Exercise requirements | Copy every line of the data that includes the string "pixels".

Dataset excerpt |
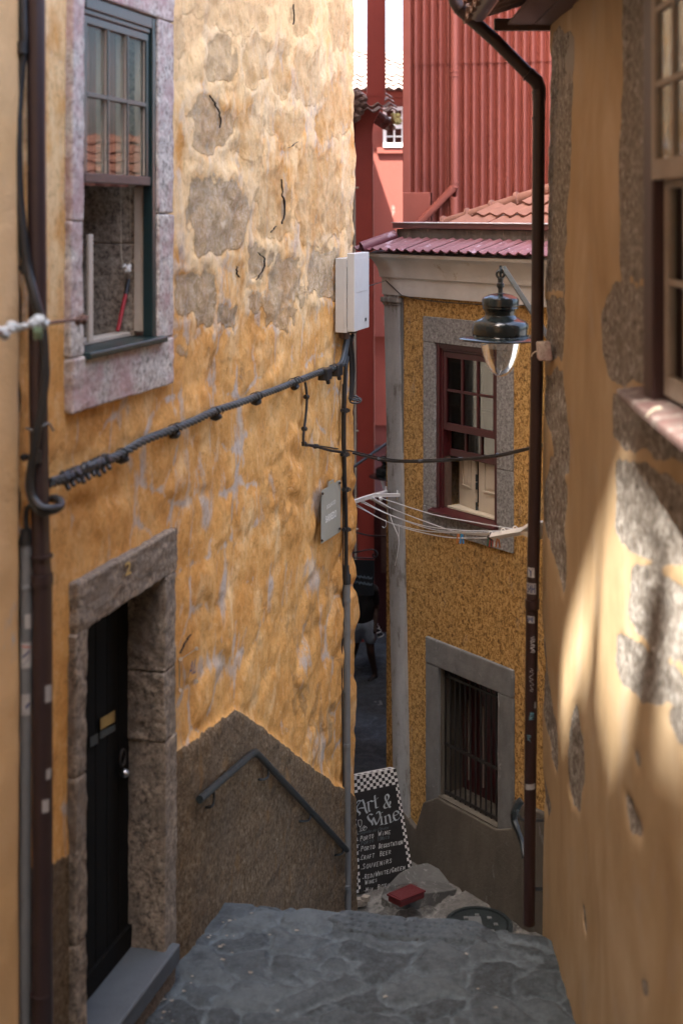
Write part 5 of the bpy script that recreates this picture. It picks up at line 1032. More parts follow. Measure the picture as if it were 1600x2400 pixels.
s = MB(); bk = Vector((-hn.x * .5, -hn.y * .5, 0)); s.hexa([hx[0] + bk, hx[1] + bk, hx[1] + bk * 1.04, hx[0] + bk * 1.04, hx[3] - bnv * .1, hx[2] - bnv * .1, hx[2] - bnv * .12, hx[3] - bnv * .12]); s.build('back_panel', M['board'], ab)
def bil(u, v): # board position in zoomed pixel space: u across, v from the top down
    TL, TR, BR, BLc = (10, 235), (790, 85), (1092, 1930), (118, 2230)
    x = (TL[0] * (1 - u) + TR[0] * u) * (1 - v) + (BLc[0] * (1 - u) + BR[0] * u) * v; y = (TL[1] * (1 - u) + TR[1] * u) * (1 - v) + (BLc[1] * (1 - u) + BR[1] * u) * v
    return BP.w(*zz_(x, y), .0025)
s = MB(); vq = .0295
def cell(u0, u1, v0, v1):
    k = len(s.v); s.v += [bil(u0, v0), bil(u1, v0), bil(u1, v1), bil(u0, v1)]; s.f.append((k, k + 1, k + 2, k + 3))
for i in range(15):
    for j in range(5):
        if (i + j) % 2: cell(i / 15, (i + 1) / 15, j * vq, min((j + 1) * vq, .141))
for j in range(5, 34):
    v0 = .141 + (j - 5) * .0297; v1 = min(v0 + .0297, 1)
    if j % 2: cell(.0, .034, v0, v1); cell(.966, 1.0, v0, v1)
    else: cell(.034, .068, v0, v1); cell(.932, .966, v0, v1)
s.build('checker_border', M['chk'], pnl)
s = MB()
for i in range(15):
    if i % 2:
        k = len(s.v); p, q = hx[3].lerp(hx[2], i / 15), hx[3].lerp(hx[2], (i + 1) / 15); s.v += [p - bnv * .022 + Vector((0, 0, .002)), q - bnv * .022 + Vector((0, 0, .002)), q - bnv * .06 + Vector((0, 0, .002)), p - bnv * .06 + Vector((0, 0, .002))]; s.f.append((k, k + 1, k + 2, k + 3))
s.build('top_check', M['board'], pnl)
def nib(strokes, wx, wy, m, name):   # broad pen: a slanted nib swept along each stroke (zoomed pixels)
    mb = MB()
    for st in strokes:
        q = smooth_path([Vector((x, y, 0)) for x, y in st], 5)
        for a, b in zip(q[:-1], q[1:]):
            pts = [(a.x - wx, a.y + wy), (a.x + wx, a.y - wy), (b.x + wx, b.y - wy), (b.x - wx, b.y + wy)]; k = len(mb.v); mb.v += [BP.w(*zz_(*p), .003) for p in pts]; mb.f.append((k, k + 1, k + 2, k + 3))
            pts = [(b.x - 4, b.y - 4), (b.x + 4, b.y - 4), (b.x + 4, b.y + 4), (b.x - 4, b.y + 4)]; k = len(mb.v); mb.v += [BP.w(*zz_(*p), .0032) for p in pts]; mb.f.append((k, k + 1, k + 2, k + 3))
    return mb.build(name, m, pnl)
nib([[(110, 690), (135, 640), (185, 640), (215, 620)], [(205, 625), (150, 690), (112, 760), (125, 810), (170, 850), (160, 885)], [(215, 620), (245, 700), (268, 800), (298, 850)], [(135, 790), (170, 765), (250, 760)],
     [(285, 680), (312, 660), (318, 740), (330, 815), (350, 815)], [(318, 670), (350, 640), (385, 650)], [(425, 545), (428, 600), (440, 700), (450, 760), (488, 745)], [(385, 650), (430, 630), (482, 585)],
     [(692, 755), (650, 690), (608, 600), (612, 545), (640, 530), (668, 565), (650, 620), (600, 690), (585, 735), (610, 765), (655, 745), (690, 690), (685, 650)]], 13, 11, M['chalk1'], 'lettering')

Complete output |
Write part 5 of the bpy script that recreates this picture. It picks up at line 1032. More parts follow. Measure the picture as if it were 1600x2400 pixels.
def nib(strokes, wx, wy, m, name):   # broad pen: a slanted nib swept along each stroke (zoomed pixels)